The CIA and the military use drones to target suspected "militants," "insurgents," and "terrorists" in at least half a dozen countries. American drone strikes have killed thousands of people abroad, many of them children. The program has engendered pervasive fear and anger against the United States in countries where the attacks frequently occur.

Our government's deliberative and premeditated killings – and the many more civilian deaths from the strikes – raise profound legal and ethical questions that ought to be the subject of public debate. The Obama administration has made numerous promises of greater transparency and oversight on drones. In his 2013 State of the Union address, President Obama pledged to make lethal targeting "more transparent to the American people and the world" because "in our democracy, no one should just take my word for it that we're doing things the right way."

But the administration has failed to follow through on these commitments to openness, and it is continuing to withhold basic information­. When it has released anything – or been compelled to by lawsuits – discussion of crucial aspects of the program have been omitted or redacted. This lack of transparency makes the public reliant on the government's self-serving and sometimes false representations about the targeted-killing program.

This is actually the third lawsuit the ACLU has filed over the secrecy of the drone rules. One is for information about the strikes that killed American terrorism suspect Anwar al-Awlaki and then later his 16-year-old son in Yemen.

And while there has been a Department of Justice memo (pdf) that was released last summer allowing the public to see some of the legal guidance used to justify drone strikes, that's not enough for the ACLU:

For example, the memo doesn't explain the government's definition of imminence, the circumstances that would make "capture infeasible" (and therefore, according to the government, lethal targeting permissible), or the reasons for the government's targeting decisions. Worse, it point to a whole body of secret law that the administration continues to shield from the American public.

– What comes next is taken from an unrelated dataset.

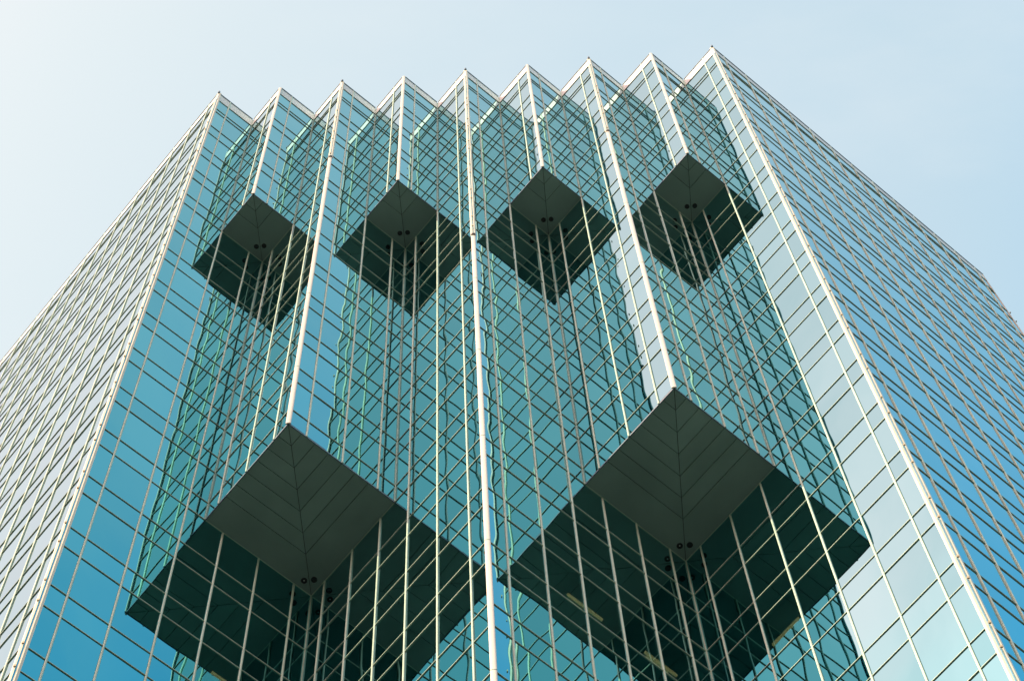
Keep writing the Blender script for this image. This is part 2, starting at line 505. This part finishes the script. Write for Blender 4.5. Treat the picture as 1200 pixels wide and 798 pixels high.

The administration's subsequent gestures towards transparency are just as scant. The public summary of the secret Presidential Policy Guidance – which sets new standards for lethal targeting – relies on the same conclusory definitions as the Office of Legal Counsel memo. In a major speech at the National Defense University in 2013, the president asserted that "before any strike is taken, there must be near-certainty that no civilians will be killed or injured – the highest standard we can set." But multiple investigative reports contradict this assurance. The government could dispute these findings, but instead it chooses to keep nearly all the details about how the program works hidden from view.

It's hard to square the president's claim when, according to one investigative journalism group, there are hundreds of victims of drone strikes in Pakistan who haven't been publicly identified, and in some cases, the CIA apparently didn't even know the militant affiliation of those they had killed.